> _DATA LISTING_
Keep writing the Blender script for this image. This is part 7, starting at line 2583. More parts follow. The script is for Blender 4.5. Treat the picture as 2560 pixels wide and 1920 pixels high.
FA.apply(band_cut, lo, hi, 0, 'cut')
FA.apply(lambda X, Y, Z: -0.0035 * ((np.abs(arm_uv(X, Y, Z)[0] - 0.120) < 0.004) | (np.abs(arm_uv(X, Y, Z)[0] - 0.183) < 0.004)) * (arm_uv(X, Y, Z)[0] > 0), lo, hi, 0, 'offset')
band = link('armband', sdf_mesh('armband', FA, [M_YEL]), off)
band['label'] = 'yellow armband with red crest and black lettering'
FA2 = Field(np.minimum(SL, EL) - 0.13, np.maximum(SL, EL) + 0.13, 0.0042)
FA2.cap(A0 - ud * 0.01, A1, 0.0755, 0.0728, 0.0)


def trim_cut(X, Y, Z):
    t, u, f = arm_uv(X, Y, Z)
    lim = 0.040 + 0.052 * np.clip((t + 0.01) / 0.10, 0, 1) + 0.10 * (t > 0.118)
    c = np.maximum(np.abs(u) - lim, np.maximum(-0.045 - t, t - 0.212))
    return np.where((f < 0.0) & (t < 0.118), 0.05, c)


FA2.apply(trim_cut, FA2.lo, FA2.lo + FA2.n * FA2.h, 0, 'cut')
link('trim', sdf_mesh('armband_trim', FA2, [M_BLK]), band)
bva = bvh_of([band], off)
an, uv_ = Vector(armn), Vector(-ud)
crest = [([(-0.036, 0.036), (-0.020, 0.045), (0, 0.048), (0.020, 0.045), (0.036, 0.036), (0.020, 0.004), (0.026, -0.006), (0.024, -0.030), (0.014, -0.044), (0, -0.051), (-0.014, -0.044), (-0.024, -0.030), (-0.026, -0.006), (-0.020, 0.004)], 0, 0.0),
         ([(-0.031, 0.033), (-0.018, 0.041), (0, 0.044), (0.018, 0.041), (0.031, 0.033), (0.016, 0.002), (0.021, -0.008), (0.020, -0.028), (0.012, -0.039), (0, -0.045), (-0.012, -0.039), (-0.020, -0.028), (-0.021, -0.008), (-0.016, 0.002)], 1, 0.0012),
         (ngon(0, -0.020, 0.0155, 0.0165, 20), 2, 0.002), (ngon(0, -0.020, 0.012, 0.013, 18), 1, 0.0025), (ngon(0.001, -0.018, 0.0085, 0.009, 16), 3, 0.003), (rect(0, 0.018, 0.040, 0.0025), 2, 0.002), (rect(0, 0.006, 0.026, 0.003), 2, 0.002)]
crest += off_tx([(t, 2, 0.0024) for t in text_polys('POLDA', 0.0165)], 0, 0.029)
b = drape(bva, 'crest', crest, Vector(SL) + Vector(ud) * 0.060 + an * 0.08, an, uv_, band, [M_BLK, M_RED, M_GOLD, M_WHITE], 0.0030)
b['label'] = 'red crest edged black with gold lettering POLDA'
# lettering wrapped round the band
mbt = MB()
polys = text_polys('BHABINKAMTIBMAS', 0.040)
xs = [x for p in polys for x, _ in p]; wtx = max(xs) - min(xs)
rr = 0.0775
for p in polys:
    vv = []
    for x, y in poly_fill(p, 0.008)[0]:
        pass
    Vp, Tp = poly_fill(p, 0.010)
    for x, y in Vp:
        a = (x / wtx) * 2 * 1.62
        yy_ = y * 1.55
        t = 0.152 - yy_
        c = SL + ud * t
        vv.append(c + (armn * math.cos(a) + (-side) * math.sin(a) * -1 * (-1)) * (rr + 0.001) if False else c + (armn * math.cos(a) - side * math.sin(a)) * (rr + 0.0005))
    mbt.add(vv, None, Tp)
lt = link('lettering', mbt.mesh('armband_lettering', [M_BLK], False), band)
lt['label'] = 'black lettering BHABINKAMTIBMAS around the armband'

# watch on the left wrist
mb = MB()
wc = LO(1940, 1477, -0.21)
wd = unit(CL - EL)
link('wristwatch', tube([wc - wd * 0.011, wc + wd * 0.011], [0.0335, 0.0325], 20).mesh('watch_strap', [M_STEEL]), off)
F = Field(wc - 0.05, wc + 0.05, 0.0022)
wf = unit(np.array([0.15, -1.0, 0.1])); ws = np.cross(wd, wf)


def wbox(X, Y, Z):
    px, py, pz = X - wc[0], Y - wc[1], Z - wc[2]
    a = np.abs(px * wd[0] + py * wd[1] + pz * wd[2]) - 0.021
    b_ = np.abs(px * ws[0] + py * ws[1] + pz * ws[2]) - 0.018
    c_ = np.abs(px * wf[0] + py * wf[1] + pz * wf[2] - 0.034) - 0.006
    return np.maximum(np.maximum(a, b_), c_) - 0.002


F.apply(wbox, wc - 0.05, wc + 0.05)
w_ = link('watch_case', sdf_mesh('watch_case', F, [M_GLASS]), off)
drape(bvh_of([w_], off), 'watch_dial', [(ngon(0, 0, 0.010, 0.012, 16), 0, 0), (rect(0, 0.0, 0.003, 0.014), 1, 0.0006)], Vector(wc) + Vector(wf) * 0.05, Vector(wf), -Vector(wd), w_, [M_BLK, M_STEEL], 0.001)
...
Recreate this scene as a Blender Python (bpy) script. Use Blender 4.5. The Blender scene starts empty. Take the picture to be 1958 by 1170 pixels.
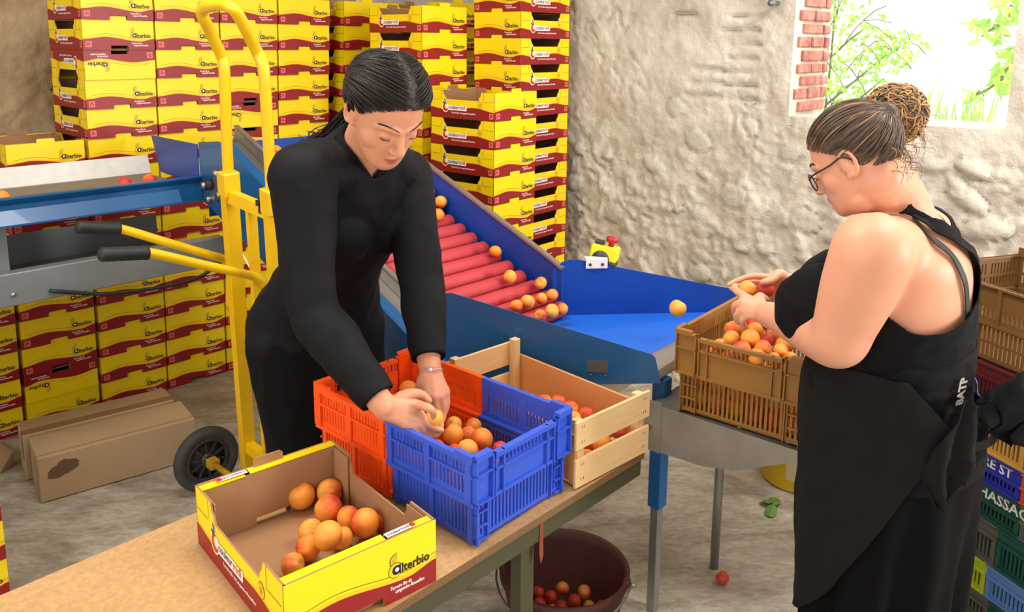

> _WHAT THE EXERCISE ASKS_
Scan the lines for the string "this". Pick out every line that has it.

> _EXERCISE RESULT_
Keep writing the Blender script for this image. This is part 7, starting at line 2583. More parts follow. The script is for Blender 4.5. Treat the picture as 2560 pixels wide and 1920 pixels high.
Recreate this scene as a Blender Python (bpy) script. Use Blender 4.5. The Blender scene starts empty. Take the picture to be 1958 by 1170 pixels.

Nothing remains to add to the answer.